Improving education is the most common knee-jerk plan of action for perceived deficits in American understanding and knowledge, especially in math and science. No doubt there is vast room for improvement in U.S. education. But as political philosopher Benjamin Barber of Rutgers University has pointed out, young people tend to learn what society teaches them to value.

The simple truth is that deep study of science, math, history, literature, art or familiarity with current events cannot compete with celebrity gossip and scandals, large calamities, TV and video games, voyeurism, consumerism, instant fortunes, advertising and popular but ephemeral fascinations.

University educators, like me, are constantly astonished at the depth and breadth of students' knowledge about popular culture and consumer products and by the weakness of their grasp on valuable and vital subjects. They are learning, but not what we usually think of as "learning." Too many are learning answers to the questions on the runaway hit TV quiz show "Who Wants to Be a Millionaire," instead of the answers to life's most important questions.

Studies have shown that U.S. parents have much lower expectations of their children and much higher opinions of their children's educational achievements than parents in other countries. It's very common for American parents to mistake their child's deep knowledge of some idiosyncratic fixation for general educational competence.

This is perhaps the true ultimate irony of the Information Age: As high-tech leaders persistently, almost desperately, call for more educated workers, the "info-tainment" business that is rapidly absorbing the Internet and all other media makes well-informed citizens even more rare and unusual.
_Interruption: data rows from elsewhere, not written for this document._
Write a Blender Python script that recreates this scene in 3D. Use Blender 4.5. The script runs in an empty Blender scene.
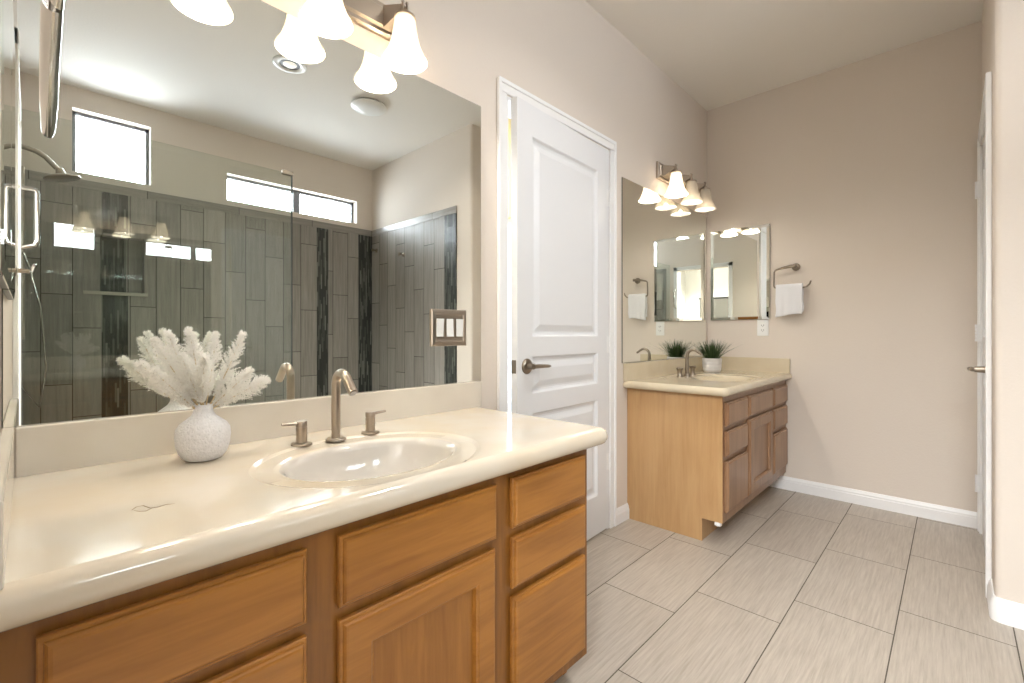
import bpy, bmesh, math, random
from mathutils import Vector, Matrix
random.seed(7)
S = bpy.context.scene
COL = S.collection
PI = math.pi

# ------------------------------------------------------------------ camera, world, light, exposure
W = 1.35          # plane of the mirror wall
E = 3.551         # plane of the end wall
CEIL = 2.742
XN = 2.455        # near wall facing the left
YP = -0.11        # wall with the closed door
YS = -1.655       # shower window wall
cam_d = bpy.data.cameras.new('camera')
cam = bpy.data.objects.new('camera', cam_d); COL.objects.link(cam)
cam.location = (0, 0, 1.052)
cam.rotation_euler = (math.radians(90), 0, math.radians(-(90 - 43.7)))
cam_d.sensor_width = 36; cam_d.lens = 462 / 1024 * 36
cam_d.shift_y = -7.5 / 1024
cam_d.clip_start = 0.01
S.camera = cam
S.view_settings.view_transform = 'Standard'
S.view_settings.look = 'None'
S.view_settings.gamma = 1
S.view_settings.exposure = 0.9
S.view_settings.use_curve_mapping = False

wd = bpy.data.worlds.new('sky'); S.world = wd; wd.use_nodes = True
bg = wd.node_tree.nodes['Background']
bg.inputs[0].default_value = (0.80, 0.90, 1.0, 1); bg.inputs[1].default_value = 6.0

def area(name, loc, rot, sx, sy, power, color=(1, 1, 1), spread=180):
    l = bpy.data.lights.new(name, 'AREA'); l.shape = 'RECTANGLE'; l.size = sx; l.size_y = sy
    l.energy = power; l.color = color; l.spread = math.radians(spread)
    o = bpy.data.objects.new(name, l); COL.objects.link(o); o.location = loc; o.rotation_euler = rot
    return o
def point(name, loc, power, color, r=0.03):
    l = bpy.data.lights.new(name, 'POINT'); l.energy = power; l.color = color; l.shadow_soft_size = r
    o = bpy.data.objects.new(name, l); COL.objects.link(o); o.location = loc
    return o
# daylight through the two shower windows
area('daylight_square_window', (0.42, YS - 0.15, 2.39), (math.radians(90), 0, 0), 0.5, 0.44, 5, (0.93, 0.97, 1), 130)
area('daylight_slider_window', (1.71, YS - 0.15, 2.28), (math.radians(90), 0, 0), 1.1, 0.24, 7, (0.93, 0.97, 1), 120)
area('bedroom_fill_light', (-1.35, 0.0, 2.66), (0, math.radians(-32), 0), 1.3, 1.8, 250, (0.94, 0.97, 1.0))  # added lamp out of view, fill light entering through the doorway
dl = area('added_ceiling_fill', (1.6, 0.25, CEIL - 0.004), (0, 0, 0), 0.16, 0.16, 6.5, (1, 0.97, 0.93), 140); dl.data.shape = 'DISK'  # added lamp without a fixture, brightens the room by bounce off the floor
area('toilet_room_light', (1.9, 2.0, 2.6), (0, 0, 0), 0.5, 0.5, 14, (1, 0.93, 0.75))

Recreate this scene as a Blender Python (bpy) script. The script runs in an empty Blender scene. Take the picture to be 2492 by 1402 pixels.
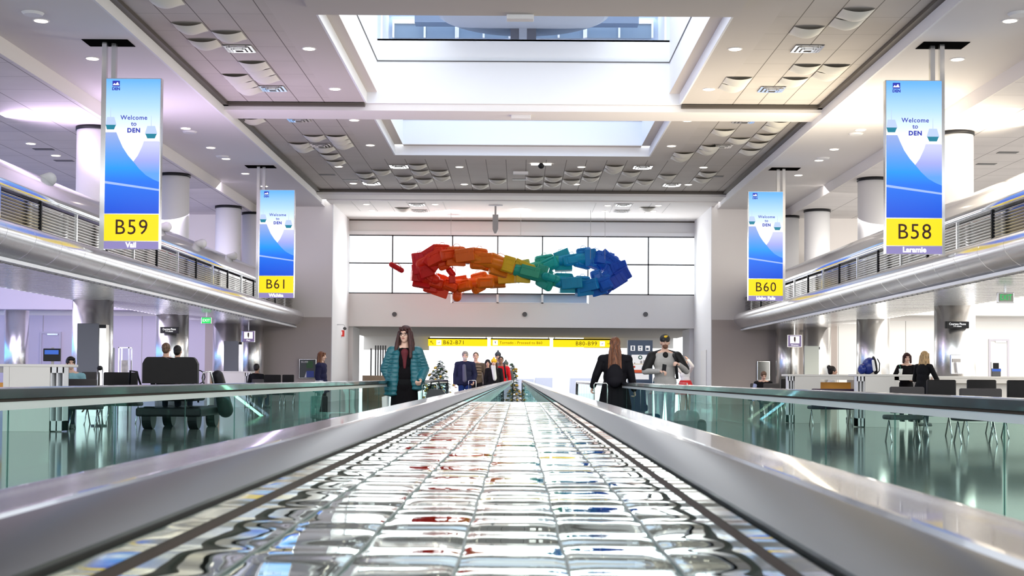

The constant "dumbing-down" and vulgarization of the culture industry, driven by mass marketing and profits, is clearly at odds with educational excellence, but few high-tech leaders can bring themselves to admit their role in this depressing decline.

Until we sever education from beeps, clicks, dancing cartoons, games, celebrities, ads, trivia and marketing hype, the idea of living in an Age of Information will continue to be something of a cruel joke.